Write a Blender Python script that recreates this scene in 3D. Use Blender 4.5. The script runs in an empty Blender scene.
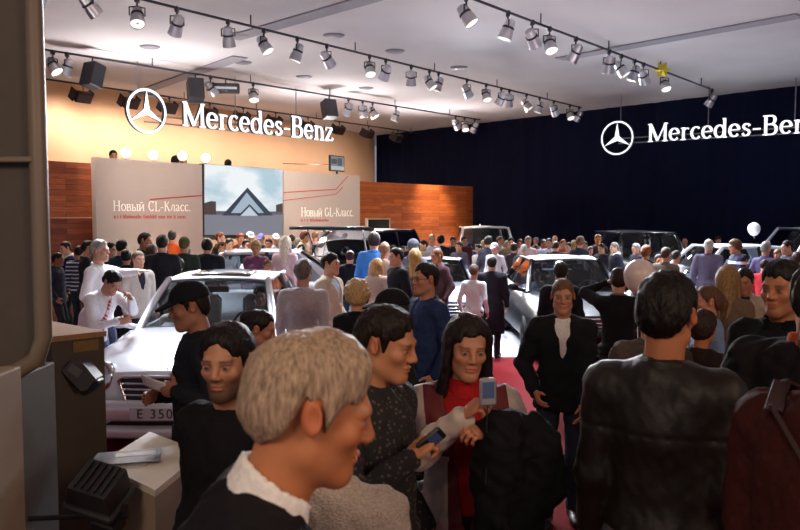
import bpy, math, random
import numpy as np
from mathutils import Vector, Matrix

random.seed(7)
RNG = np.random.default_rng(7)
C = bpy.context.scene.collection
SC = bpy.context.scene
PI = math.pi

# ------------------------------------------------------------------ camera geometry
F_PX, EYE, HORIZON = 778.0, 2.15, 215.0
PITCH = math.atan((265 - HORIZON) / F_PX)

def at(px, py, depth):
    """World point seen at pixel (px, py), DEPTH metres ahead of the camera along world Y."""
    u, v = (px - 400) / F_PX, (265 - py) / F_PX
    cy, sy = math.cos(PITCH), math.sin(PITCH)
    dx, dy, dz = u, cy + v * sy, -sy + v * cy
    k = depth / dy
    return np.array([dx * k, depth, EYE + dz * k])

# ------------------------------------------------------------------ colours and materials
def lin(c):
    if isinstance(c, str):
        c = tuple(int(c[i:i + 2], 16) / 255 for i in (0, 2, 4))
    return tuple((v / 12.92 if v <= 0.04045 else ((v + 0.055) / 1.055) ** 2.4) for v in c)

MATS = {}

def new_mat(name):
    m = bpy.data.materials.new(name)
    m.use_nodes = True
    return m, m.node_tree.nodes, m.node_tree.links, m.node_tree.nodes['Principled BSDF']

def mat(col, rough=0.6, metal=0.0, vary=0.12, bump=0.0, scale=60.0, emit=0.0, coat=0.0, spec=0.5, name='surface', stretch=None, sheen=0.0):
    key = (col, rough, metal, vary, bump, scale, emit, coat, spec, stretch, sheen)
    if key in MATS:
        return MATS[key]
    m, N, L, b = new_mat(name)
    rgb = lin(col)
    b.inputs['Roughness'].default_value = rough
    b.inputs['Metallic'].default_value = metal
    b.inputs['Coat Weight'].default_value = coat
    b.inputs['Specular IOR Level'].default_value = spec
    b.inputs['Sheen Weight'].default_value = sheen
    b.inputs['Base Color'].default_value = (*rgb, 1)
    if emit:
        b.inputs['Emission Color'].default_value = (*rgb, 1)
        b.inputs['Emission Strength'].default_value = emit
    if vary or bump:
        tc = N.new('ShaderNodeTexCoord')
        mp = N.new('ShaderNodeMapping')
        if stretch:
            mp.inputs['Scale'].default_value = stretch
        L.new(tc.outputs['Object'], mp.inputs['Vector'])
        no = N.new('ShaderNodeTexNoise')
        no.inputs['Scale'].default_value = scale
        no.inputs['Detail'].default_value = 4
        L.new(mp.outputs['Vector'], no.inputs['Vector'])
        if vary:
            r = N.new('ShaderNodeValToRGB')
            r.color_ramp.elements[0].position = 0.3
            r.color_ramp.elements[1].position = 0.7
            r.color_ramp.elements[0].color = (*[max(0, v * (1 - vary)) for v in rgb], 1)
            r.color_ramp.elements[1].color = (*[min(1, v * (1 + vary)) for v in rgb], 1)
            L.new(no.outputs['Fac'], r.inputs['Fac'])
            L.new(r.outputs['Color'], b.inputs['Base Color'])
        if bump:
            bp = N.new('ShaderNodeBump')
            bp.inputs['Strength'].default_value = bump
            bp.inputs['Distance'].default_value = 0.01
            L.new(no.outputs['Fac'], bp.inputs['Height'])
            L.new(bp.outputs['Normal'], b.inputs['Normal'])
    MATS[key] = m
    return m

def cloth(col, kind='cloth'):
    if kind == 'leather':
        return mat(col, 0.52, 0, 0.15, 0.12, 60, spec=0.35, name='leather')
    if kind == 'knit':
        return mat(col, 0.95, 0, 0.25, 0.8, 130, spec=0.15, name='knit', stretch=(1, 1, 1.6))
    if kind == 'denim':
        return mat(col, 0.85, 0, 0.3, 0.3, 90, spec=0.2, name='denim')
    if kind == 'satin':
        return mat(col, 0.55, 0, 0.12, 0.2, 40, spec=0.4, name='satin_cloth')
    return mat(col, 0.88, 0, 0.14, 0.25, 75, spec=0.2, name='cloth')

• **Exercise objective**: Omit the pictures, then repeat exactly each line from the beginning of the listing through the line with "PITCH = math.atan((265 - HORIZON) / F_PX)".

• **Response**:
Write a Blender Python script that recreates this scene in 3D. Use Blender 4.5. The script runs in an empty Blender scene.
import bpy, math, random
import numpy as np
from mathutils import Vector, Matrix

random.seed(7)
RNG = np.random.default_rng(7)
C = bpy.context.scene.collection
SC = bpy.context.scene
PI = math.pi

# ------------------------------------------------------------------ camera geometry
F_PX, EYE, HORIZON = 778.0, 2.15, 215.0
PITCH = math.atan((265 - HORIZON) / F_PX)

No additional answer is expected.